En 1988, “à Dezfoul, les officiels de la justice et des espaces pénitentiaires parmi lesquels se trouvait également Alireza Avaï, emmenaient les prisonniers à une caserne au bord du fleuve de Karkheh pour les exécuter là-bas”, précise Mohammad-Reza Achough. “Les cadavres étaient vraisemblablement inhumés dans des fosses communes à l’intérieur même de cette caserne”, indique ce rescapé des tueries, qui précise que cette caserne s’appelle aujourd’hui “la caserne Qods de Dezfoul” des Gardiens de la Révolution.
L’absence de Pourmohammadi dans la liste des nouveaux ministres du cabinet d’Hassan Rohani aurait pu soulever l’espoir chez les optimistes d’une amélioration des Droits de l’homme. Son remplacement par un autre responsable dont les mains sont tachées de sang transforme ces espoirs infondés en déception. D’ailleurs, la situation dans les prisons iraniennes reste inquiétante.
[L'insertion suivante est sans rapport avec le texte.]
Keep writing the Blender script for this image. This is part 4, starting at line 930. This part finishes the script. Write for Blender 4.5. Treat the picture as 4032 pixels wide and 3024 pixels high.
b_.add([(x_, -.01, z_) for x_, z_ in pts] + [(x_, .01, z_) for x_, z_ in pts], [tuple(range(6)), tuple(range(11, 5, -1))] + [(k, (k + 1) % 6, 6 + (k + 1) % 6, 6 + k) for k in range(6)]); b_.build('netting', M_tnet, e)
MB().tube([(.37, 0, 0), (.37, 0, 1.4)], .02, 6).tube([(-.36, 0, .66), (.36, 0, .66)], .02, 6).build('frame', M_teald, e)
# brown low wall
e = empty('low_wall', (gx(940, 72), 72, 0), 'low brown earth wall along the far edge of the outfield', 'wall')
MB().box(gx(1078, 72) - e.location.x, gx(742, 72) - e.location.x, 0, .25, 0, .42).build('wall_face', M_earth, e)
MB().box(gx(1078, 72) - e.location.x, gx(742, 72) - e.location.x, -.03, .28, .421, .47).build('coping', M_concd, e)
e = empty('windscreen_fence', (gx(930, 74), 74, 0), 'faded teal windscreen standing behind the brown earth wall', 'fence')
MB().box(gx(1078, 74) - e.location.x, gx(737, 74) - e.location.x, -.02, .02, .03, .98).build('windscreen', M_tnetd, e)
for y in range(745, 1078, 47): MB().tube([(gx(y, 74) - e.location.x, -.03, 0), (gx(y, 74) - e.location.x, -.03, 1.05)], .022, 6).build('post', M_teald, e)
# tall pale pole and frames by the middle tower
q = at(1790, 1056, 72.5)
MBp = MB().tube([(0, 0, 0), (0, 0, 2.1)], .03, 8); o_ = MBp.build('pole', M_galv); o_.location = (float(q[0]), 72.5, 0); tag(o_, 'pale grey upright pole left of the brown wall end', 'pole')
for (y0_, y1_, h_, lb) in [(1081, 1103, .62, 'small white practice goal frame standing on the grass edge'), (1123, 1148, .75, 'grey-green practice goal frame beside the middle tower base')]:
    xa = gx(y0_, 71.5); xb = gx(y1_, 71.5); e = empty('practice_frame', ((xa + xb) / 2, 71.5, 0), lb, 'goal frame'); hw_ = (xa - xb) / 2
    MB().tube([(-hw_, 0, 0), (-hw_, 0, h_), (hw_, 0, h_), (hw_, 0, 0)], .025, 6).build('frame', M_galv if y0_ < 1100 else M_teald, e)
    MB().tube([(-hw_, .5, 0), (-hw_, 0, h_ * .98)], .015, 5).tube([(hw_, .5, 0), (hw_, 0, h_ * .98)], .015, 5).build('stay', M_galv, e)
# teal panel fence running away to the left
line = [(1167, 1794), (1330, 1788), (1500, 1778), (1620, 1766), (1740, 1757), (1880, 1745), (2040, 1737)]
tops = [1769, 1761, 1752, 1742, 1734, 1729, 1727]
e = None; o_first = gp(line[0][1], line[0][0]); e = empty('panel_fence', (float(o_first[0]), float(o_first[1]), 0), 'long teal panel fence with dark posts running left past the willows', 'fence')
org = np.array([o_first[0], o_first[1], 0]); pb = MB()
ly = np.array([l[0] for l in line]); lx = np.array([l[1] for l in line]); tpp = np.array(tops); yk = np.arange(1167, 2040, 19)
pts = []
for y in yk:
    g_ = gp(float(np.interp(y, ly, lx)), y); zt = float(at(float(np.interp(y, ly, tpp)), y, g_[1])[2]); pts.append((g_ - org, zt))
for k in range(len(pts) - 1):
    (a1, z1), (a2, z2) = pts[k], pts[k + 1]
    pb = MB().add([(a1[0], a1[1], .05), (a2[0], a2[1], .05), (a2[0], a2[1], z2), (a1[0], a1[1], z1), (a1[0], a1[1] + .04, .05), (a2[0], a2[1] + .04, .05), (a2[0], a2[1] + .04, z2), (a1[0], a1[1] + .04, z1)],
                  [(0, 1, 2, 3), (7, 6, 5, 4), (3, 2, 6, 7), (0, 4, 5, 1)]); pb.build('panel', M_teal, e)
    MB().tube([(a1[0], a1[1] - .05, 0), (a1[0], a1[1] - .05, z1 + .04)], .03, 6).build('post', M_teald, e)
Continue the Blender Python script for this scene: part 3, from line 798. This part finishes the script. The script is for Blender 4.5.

Le 30 juillet, une vingtaine de prisonniers politiques de la prison de Gohardacht (Karaj) ont entamé une grève de la faim. Ils sont dans une situation grave. Ces prisonniers ont commencé leur protestation à la suite d’une attaque brutale des autorités contre les détenus de la section 12 du quartier 4. Il faudrait briser le silence sur ces crimes d’hier et d’aujourd’hui.
Quelle “modération” pourrions-nous espérer d’un gouvernement qui détient, selon Amnesty International, le record des exécutions capitales per capita ? Pour connaître la nature de ce régime intégriste, il est indispensable de visiter une telle exposition. Quand les Lyonnais pourront-ils la visiter sans avoir à se déplacer jusqu’à Paris ? En apprenant ce qui s’est passé il y a près de trente ans en Iran, dans l’indifférence générale, après l’avènement de ce premier État islamiste, on peut mieux comprendre ce qui nous arrive aujourd’hui en Europe avec les apprentis califes qui abusent de l’islam.”